Мои отношения с Амбер начались на шестнадцатом году отношений с Целести. Все эти годы я принимал как должное то, что любовь всегда идёт рука об руку со страхом. Моя любовь к кому-либо, кроме Целести означала, что Целести будет бояться потерять меня, а все остальные, кого я любил, всегда жили под угрозой возможного вето. Мы с Целести были вместе бОльшую часть моей жизни, так что представление о том, что любовь и страх это две стороны одной монеты всегда было частью моих любовных отношений. Я не только никогда не ставил эти допущения под вопрос, мне и любому из нас никогда не приходило в голову, что их можно вообще ставить под вопрос.

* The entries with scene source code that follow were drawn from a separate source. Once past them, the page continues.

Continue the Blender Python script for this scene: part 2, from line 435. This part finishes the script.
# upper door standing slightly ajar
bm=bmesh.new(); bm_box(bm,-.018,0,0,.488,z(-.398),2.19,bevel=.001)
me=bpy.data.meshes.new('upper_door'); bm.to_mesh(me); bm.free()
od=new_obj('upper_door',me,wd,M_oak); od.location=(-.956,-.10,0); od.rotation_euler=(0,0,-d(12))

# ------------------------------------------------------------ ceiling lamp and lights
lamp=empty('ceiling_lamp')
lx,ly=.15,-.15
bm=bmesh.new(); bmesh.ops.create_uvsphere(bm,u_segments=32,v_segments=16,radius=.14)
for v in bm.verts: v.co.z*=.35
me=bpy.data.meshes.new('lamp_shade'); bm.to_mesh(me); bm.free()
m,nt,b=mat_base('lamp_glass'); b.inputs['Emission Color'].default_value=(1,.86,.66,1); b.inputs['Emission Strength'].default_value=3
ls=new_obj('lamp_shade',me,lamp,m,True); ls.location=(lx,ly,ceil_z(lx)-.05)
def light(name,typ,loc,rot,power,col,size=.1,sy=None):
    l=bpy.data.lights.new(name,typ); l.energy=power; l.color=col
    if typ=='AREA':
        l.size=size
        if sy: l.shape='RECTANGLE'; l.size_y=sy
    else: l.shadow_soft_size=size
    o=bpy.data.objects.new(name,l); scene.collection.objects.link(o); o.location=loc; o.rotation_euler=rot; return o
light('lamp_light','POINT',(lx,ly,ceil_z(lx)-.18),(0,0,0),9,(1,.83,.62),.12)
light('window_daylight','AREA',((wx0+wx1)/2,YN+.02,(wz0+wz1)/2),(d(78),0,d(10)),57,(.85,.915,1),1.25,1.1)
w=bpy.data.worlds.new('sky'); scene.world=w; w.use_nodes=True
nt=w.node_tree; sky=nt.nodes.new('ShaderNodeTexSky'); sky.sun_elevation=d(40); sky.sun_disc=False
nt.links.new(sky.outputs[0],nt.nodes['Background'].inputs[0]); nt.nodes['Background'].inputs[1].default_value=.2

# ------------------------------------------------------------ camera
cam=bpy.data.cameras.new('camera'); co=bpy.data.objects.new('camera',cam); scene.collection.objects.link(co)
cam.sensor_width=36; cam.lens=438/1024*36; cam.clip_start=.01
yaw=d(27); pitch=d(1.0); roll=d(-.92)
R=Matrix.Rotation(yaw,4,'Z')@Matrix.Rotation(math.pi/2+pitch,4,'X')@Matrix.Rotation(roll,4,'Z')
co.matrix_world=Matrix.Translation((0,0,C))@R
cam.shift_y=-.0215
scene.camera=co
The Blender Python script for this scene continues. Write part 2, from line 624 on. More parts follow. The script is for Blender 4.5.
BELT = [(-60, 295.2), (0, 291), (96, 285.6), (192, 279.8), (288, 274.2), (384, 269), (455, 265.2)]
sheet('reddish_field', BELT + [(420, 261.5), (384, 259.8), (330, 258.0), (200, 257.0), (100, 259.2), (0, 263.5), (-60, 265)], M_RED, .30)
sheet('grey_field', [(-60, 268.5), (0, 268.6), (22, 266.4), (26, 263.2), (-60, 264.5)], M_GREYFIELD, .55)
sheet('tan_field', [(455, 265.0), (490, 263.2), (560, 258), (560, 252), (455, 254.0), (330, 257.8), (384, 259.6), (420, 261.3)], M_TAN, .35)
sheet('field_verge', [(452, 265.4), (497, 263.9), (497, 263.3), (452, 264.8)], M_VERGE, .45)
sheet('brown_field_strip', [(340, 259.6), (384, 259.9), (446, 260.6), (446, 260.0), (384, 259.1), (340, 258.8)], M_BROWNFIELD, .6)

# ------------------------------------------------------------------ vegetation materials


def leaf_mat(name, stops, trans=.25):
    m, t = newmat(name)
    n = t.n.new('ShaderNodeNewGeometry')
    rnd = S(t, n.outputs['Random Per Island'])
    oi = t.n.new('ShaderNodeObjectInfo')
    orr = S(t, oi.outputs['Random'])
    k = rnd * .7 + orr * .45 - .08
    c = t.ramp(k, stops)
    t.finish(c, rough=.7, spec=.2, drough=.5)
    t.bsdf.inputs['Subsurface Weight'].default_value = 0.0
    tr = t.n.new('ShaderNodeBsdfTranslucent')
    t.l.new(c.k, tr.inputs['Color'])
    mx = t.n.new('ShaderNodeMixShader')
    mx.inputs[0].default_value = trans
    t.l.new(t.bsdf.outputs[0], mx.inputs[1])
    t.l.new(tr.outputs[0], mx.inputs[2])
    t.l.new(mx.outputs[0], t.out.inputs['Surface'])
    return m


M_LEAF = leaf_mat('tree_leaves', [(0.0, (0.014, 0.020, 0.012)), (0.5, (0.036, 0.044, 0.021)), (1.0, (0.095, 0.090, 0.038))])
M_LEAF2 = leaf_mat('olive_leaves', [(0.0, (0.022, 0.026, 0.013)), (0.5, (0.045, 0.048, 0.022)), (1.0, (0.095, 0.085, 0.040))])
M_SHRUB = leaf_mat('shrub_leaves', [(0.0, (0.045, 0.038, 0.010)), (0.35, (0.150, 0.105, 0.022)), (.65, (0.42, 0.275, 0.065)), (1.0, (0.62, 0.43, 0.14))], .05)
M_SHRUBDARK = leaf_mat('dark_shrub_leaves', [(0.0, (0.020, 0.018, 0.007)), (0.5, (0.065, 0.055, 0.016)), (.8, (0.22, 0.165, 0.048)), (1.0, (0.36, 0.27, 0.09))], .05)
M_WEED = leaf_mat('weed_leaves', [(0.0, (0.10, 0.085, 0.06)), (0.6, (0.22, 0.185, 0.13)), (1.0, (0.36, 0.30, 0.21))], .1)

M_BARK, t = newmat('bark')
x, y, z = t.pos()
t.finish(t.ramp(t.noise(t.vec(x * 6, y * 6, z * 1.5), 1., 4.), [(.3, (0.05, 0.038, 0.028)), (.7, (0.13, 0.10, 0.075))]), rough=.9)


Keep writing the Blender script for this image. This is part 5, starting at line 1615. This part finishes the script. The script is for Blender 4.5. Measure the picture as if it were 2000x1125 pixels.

Мы с Целести принимали как должное идею, что если события принимают серьёзный оборот, над всей суетой должна возвышаться одна единственная пара. Я провёл всю свою взрослую жизнь, говоря людям, что они могут сближаться со мной, но не слишком. Что они могут любить меня, но никогда не могут быть уверенными, что я буду с ними. Могут быть частью моей жизни, но только вот настолечко и никогда — больше.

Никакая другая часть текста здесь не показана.